-- START Extracted material --

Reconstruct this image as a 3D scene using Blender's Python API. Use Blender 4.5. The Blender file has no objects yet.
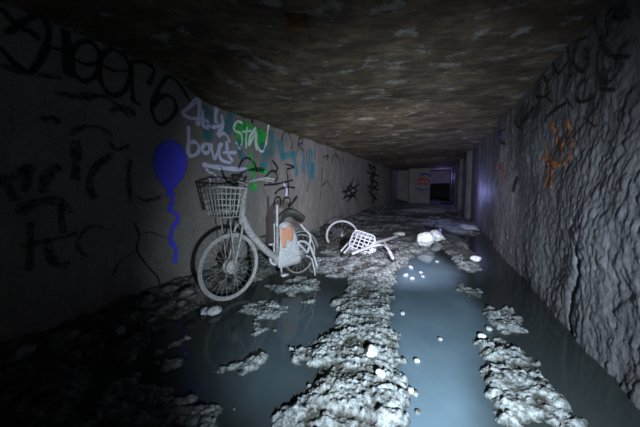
import bpy, bmesh, math, random
import numpy as np
from mathutils import Vector, Matrix
S = bpy.context.scene
COL = S.collection
random.seed(7)

# ------------------------------------------------------------------ camera
F_PX, VPX, VPY, ROLL, CAM_H = 240.0, 437.0, 185.0, math.radians(1.5), 1.17
def camera_axes():
    v = ((VPX-320)/F_PX, (213.5-VPY)/F_PX, 1.0)
    c, s = math.cos(ROLL), math.sin(ROLL)
    u = (c*v[0]+s*v[1], -s*v[0]+c*v[1], v[2])
    th = math.atan(u[1]/u[2]); ph = math.atan(u[0]/u[2]*math.cos(th))
    Fw = Vector((-math.sin(ph)*math.cos(th), math.cos(ph)*math.cos(th), -math.sin(th)))
    R0 = Vector((math.cos(ph), math.sin(ph), 0)); U0 = R0.cross(Fw)
    return c*R0-s*U0, s*R0+c*U0, Fw
RX, UY, FW = camera_axes()
CP = Vector((0, 0, CAM_H))
cd = bpy.data.cameras.new('camera'); cam = bpy.data.objects.new('camera', cd); COL.objects.link(cam)
cd.sensor_width = 36; cd.lens = 36*F_PX/640; cd.clip_start = .02
M = Matrix((RX, UY, -FW)).transposed().to_4x4(); M.translation = CP
cam.matrix_world = M
S.camera = cam
S.view_settings.view_transform = 'Standard'; S.view_settings.look = 'None'
S.view_settings.gamma = 1; S.view_settings.exposure = 0.0

# ------------------------------------------------------------------ world and lights
w = bpy.data.worlds.new('world'); S.world = w; w.use_nodes = True
w.node_tree.nodes['Background'].inputs[0].default_value = (.5, .55, .7, 1)
w.node_tree.nodes['Background'].inputs[1].default_value = .03
def lamp(name, kind, loc, energy, color, **kw):
    l = bpy.data.lights.new(name, kind); l.energy = energy; l.color = color
    for k, v in kw.items(): setattr(l, k, v)
    o = bpy.data.objects.new(name, l); COL.objects.link(o); o.location = loc
    return o
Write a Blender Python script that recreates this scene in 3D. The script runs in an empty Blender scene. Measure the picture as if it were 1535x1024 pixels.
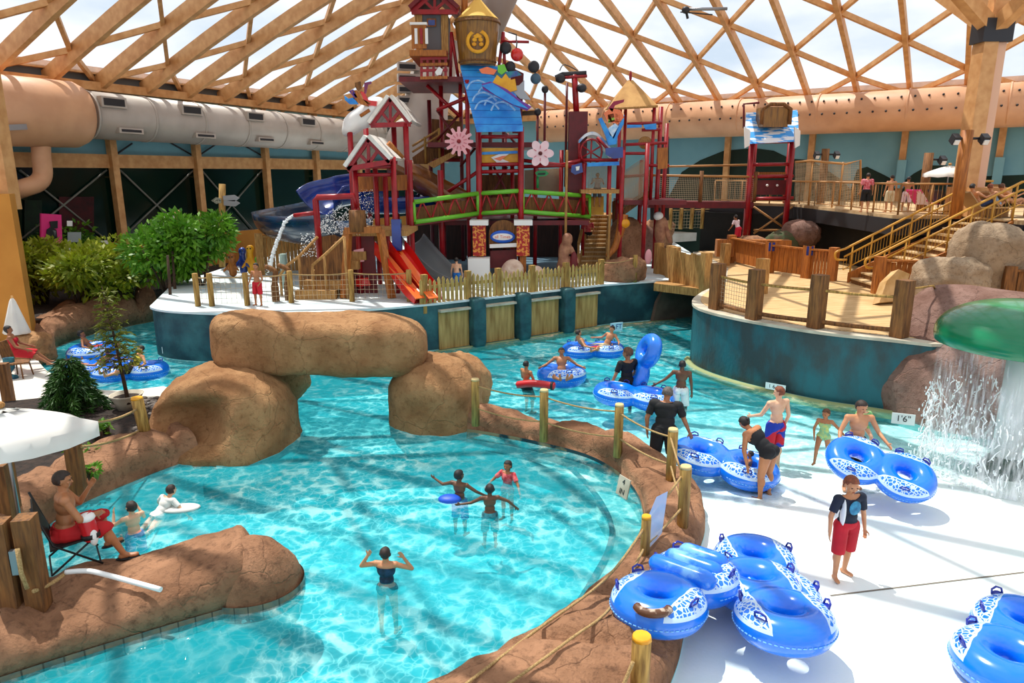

-- END Extracted material --

Your task:
Copy the data word for word. Pictures do not go in the copy.

The completed task:
Reconstruct this image as a 3D scene using Blender's Python API. Use Blender 4.5. The Blender file has no objects yet.
import bpy, bmesh, math, random
import numpy as np
from mathutils import Vector, Matrix
S = bpy.context.scene
COL = S.collection
random.seed(7)

# ------------------------------------------------------------------ camera
F_PX, VPX, VPY, ROLL, CAM_H = 240.0, 437.0, 185.0, math.radians(1.5), 1.17
def camera_axes():
    v = ((VPX-320)/F_PX, (213.5-VPY)/F_PX, 1.0)
    c, s = math.cos(ROLL), math.sin(ROLL)
    u = (c*v[0]+s*v[1], -s*v[0]+c*v[1], v[2])
    th = math.atan(u[1]/u[2]); ph = math.atan(u[0]/u[2]*math.cos(th))
    Fw = Vector((-math.sin(ph)*math.cos(th), math.cos(ph)*math.cos(th), -math.sin(th)))
    R0 = Vector((math.cos(ph), math.sin(ph), 0)); U0 = R0.cross(Fw)
    return c*R0-s*U0, s*R0+c*U0, Fw
RX, UY, FW = camera_axes()
CP = Vector((0, 0, CAM_H))
cd = bpy.data.cameras.new('camera'); cam = bpy.data.objects.new('camera', cd); COL.objects.link(cam)
cd.sensor_width = 36; cd.lens = 36*F_PX/640; cd.clip_start = .02
M = Matrix((RX, UY, -FW)).transposed().to_4x4(); M.translation = CP
cam.matrix_world = M
S.camera = cam
S.view_settings.view_transform = 'Standard'; S.view_settings.look = 'None'
S.view_settings.gamma = 1; S.view_settings.exposure = 0.0

# ------------------------------------------------------------------ world and lights
w = bpy.data.worlds.new('world'); S.world = w; w.use_nodes = True
w.node_tree.nodes['Background'].inputs[0].default_value = (.5, .55, .7, 1)
w.node_tree.nodes['Background'].inputs[1].default_value = .03
def lamp(name, kind, loc, energy, color, **kw):
    l = bpy.data.lights.new(name, kind); l.energy = energy; l.color = color
    for k, v in kw.items(): setattr(l, k, v)
    o = bpy.data.objects.new(name, l); COL.objects.link(o); o.location = loc
    return o
Write a Blender Python script that recreates this scene in 3D. The script runs in an empty Blender scene. Measure the picture as if it were 1535x1024 pixels.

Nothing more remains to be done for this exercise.